PUNTO DE VISTA: Pensando el futuro económico (Óscar Ugarteche. Economista)
A aquellos quienes ven la crisis financiera de EE.UU. y piensan en la década de 1930, hay que decirles que no estamos en una coyuntura igual, ni es el año 30.
Entonces, el gobierno de ese país no nacionalizó dos bancos y una compañía de seguros en menos de una semana, ni desembolsó US$700.000 millones en un rescate financiero que será como los vistos en otras latitudes (acuérdese, México en 1995). El problema con esos rescates es que salvan a los accionistas de los bancos y no a la economía.
Lo que ocurre hoy en EE.UU. es similar a la crisis japonesa de 1990: una burbuja de bienes raíces acompañada por una burbuja en los mercados de acciones que revienta y se lleva a la banca hipotecaria con ella.
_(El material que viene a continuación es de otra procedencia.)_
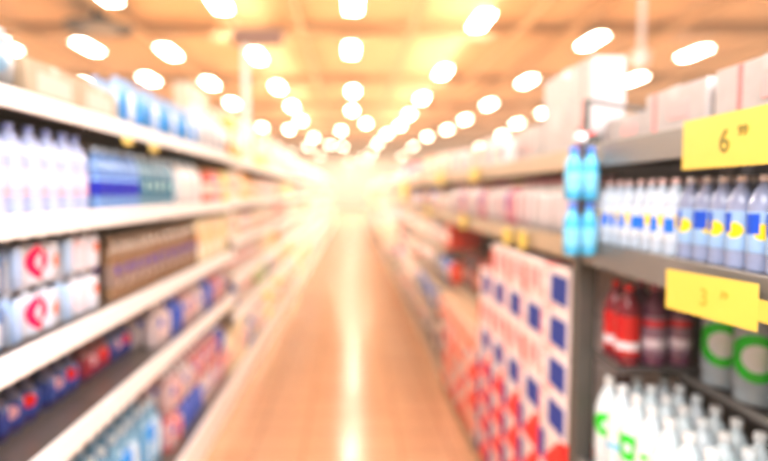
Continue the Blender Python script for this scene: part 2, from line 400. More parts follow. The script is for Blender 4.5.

Hay que recordar que Japón se quedó con US$600.000 millones en malos préstamos y que debió nacionalizar dos grandes bancos. Pero ello, ni generó una crisis mundial ni reactivó la economía japonesa, que permaneció aletargada durante una década; hasta que introdujo los cambios técnicos. Hay que aprender de la crisis japonesa para entender esto.
A diferencia de lo ocurrido en Japón, el segundo acto de esta crisis será una tasa de inflación de dos dígitos en EE.UU., fruto de la insólita inyección de liquidez del 2008. Eso limpiará la deuda de tarjetas de crédito en el 2009 y a eso seguirá, en el tercer acto, el alza de la tasa de interés para frenar la inflación. Esto ya en el 2010. Luego, vendrá el estancamiento largo.
Así es que, vayan los empresarios pensando sus mercados un poco mejor, y ojo con los créditos interbancarios en dólares.
Lo novedoso de esta situación es que la pulmonía estadounidense no pasará de un catarrito en América Latina. El mundo, ya no es lo que era antes.